Instructions for the task:
Quote the records that follow in full and exactly; leave out the pictures.

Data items
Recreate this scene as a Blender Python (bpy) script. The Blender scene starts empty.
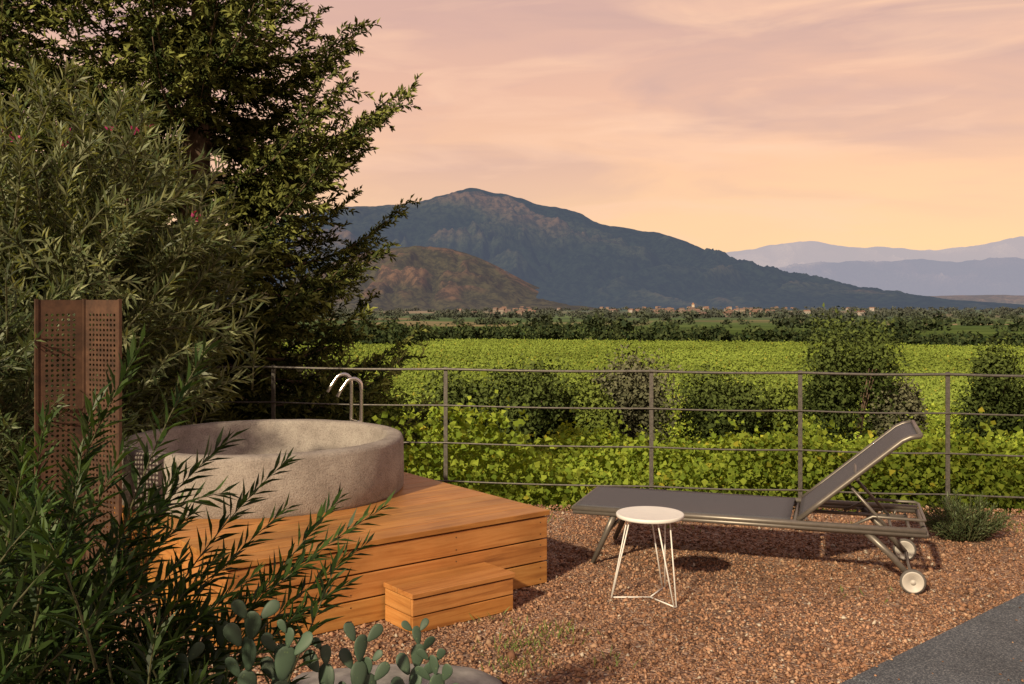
import bpy, math, random
import numpy as np
from mathutils import Vector, Matrix
rng=np.random.default_rng(7); random.seed(7)
scene=bpy.context.scene
scene.view_settings.view_transform='Standard'; scene.view_settings.look='None'; scene.view_settings.exposure=0; scene.view_settings.gamma=1
SUN_TO=np.array([-0.50,-0.866]); SUN_EL=math.radians(29)

# ---------------------------------------------------------------- helpers
def link(o,parent=None):
    scene.collection.objects.link(o)
    if parent is not None: o.parent=parent
    return o
def empty(name,loc=(0,0,0),rz=0):
    e=bpy.data.objects.new(name,None); e.location=loc; e.rotation_euler=(0,0,rz); e.empty_display_size=.2
    return link(e)
def np_mesh(name,V,F,mat,col=None,smooth=False,parent=None):
    V=np.asarray(V,dtype=np.float32); F=np.asarray(F,dtype=np.int32)
    me=bpy.data.meshes.new(name); k=F.shape[1]; m=F.shape[0]
    me.vertices.add(len(V)); me.vertices.foreach_set('co',V.ravel())
    me.loops.add(m*k); me.loops.foreach_set('vertex_index',F.ravel())
    me.polygons.add(m); me.polygons.foreach_set('loop_start',np.arange(0,m*k,k,dtype=np.int32))
    me.polygons.foreach_set('loop_total',np.full(m,k,dtype=np.int32))
    if smooth: me.polygons.foreach_set('use_smooth',np.ones(m,dtype=bool))
    me.update(calc_edges=True)
    if col is not None:
        a=me.color_attributes.new('Col','FLOAT_COLOR','POINT')
        c=np.ones((len(V),4),dtype=np.float32); c[:,:3]=col
        a.data.foreach_set('color',c.ravel())
    me.materials.append(mat)
    return link(bpy.data.objects.new(name,me),parent)
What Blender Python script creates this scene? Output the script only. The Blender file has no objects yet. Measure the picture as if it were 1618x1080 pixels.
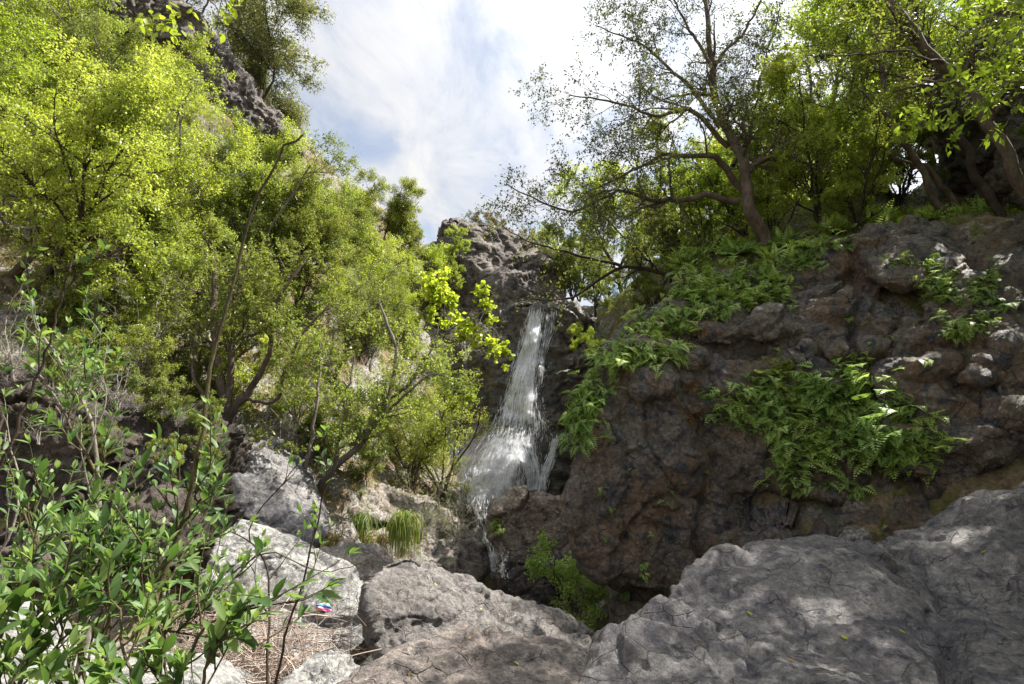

Task result:
Recreate this scene as a Blender Python (bpy) script. The Blender scene starts empty.
import bpy, math, random
import numpy as np
from mathutils import Vector, Matrix
rng=np.random.default_rng(7); random.seed(7)
scene=bpy.context.scene
scene.view_settings.view_transform='Standard'; scene.view_settings.look='None'; scene.view_settings.exposure=0; scene.view_settings.gamma=1
SUN_TO=np.array([-0.50,-0.866]); SUN_EL=math.radians(29)

# ---------------------------------------------------------------- helpers
def link(o,parent=None):
    scene.collection.objects.link(o)
    if parent is not None: o.parent=parent
    return o
def empty(name,loc=(0,0,0),rz=0):
    e=bpy.data.objects.new(name,None); e.location=loc; e.rotation_euler=(0,0,rz); e.empty_display_size=.2
    return link(e)
def np_mesh(name,V,F,mat,col=None,smooth=False,parent=None):
    V=np.asarray(V,dtype=np.float32); F=np.asarray(F,dtype=np.int32)
    me=bpy.data.meshes.new(name); k=F.shape[1]; m=F.shape[0]
    me.vertices.add(len(V)); me.vertices.foreach_set('co',V.ravel())
    me.loops.add(m*k); me.loops.foreach_set('vertex_index',F.ravel())
    me.polygons.add(m); me.polygons.foreach_set('loop_start',np.arange(0,m*k,k,dtype=np.int32))
    me.polygons.foreach_set('loop_total',np.full(m,k,dtype=np.int32))
    if smooth: me.polygons.foreach_set('use_smooth',np.ones(m,dtype=bool))
    me.update(calc_edges=True)
    if col is not None:
        a=me.color_attributes.new('Col','FLOAT_COLOR','POINT')
        c=np.ones((len(V),4),dtype=np.float32); c[:,:3]=col
        a.data.foreach_set('color',c.ravel())
    me.materials.append(mat)
    return link(bpy.data.objects.new(name,me),parent)
What Blender Python script creates this scene? Output the script only. The Blender file has no objects yet. Measure the picture as if it were 1618x1080 pixels.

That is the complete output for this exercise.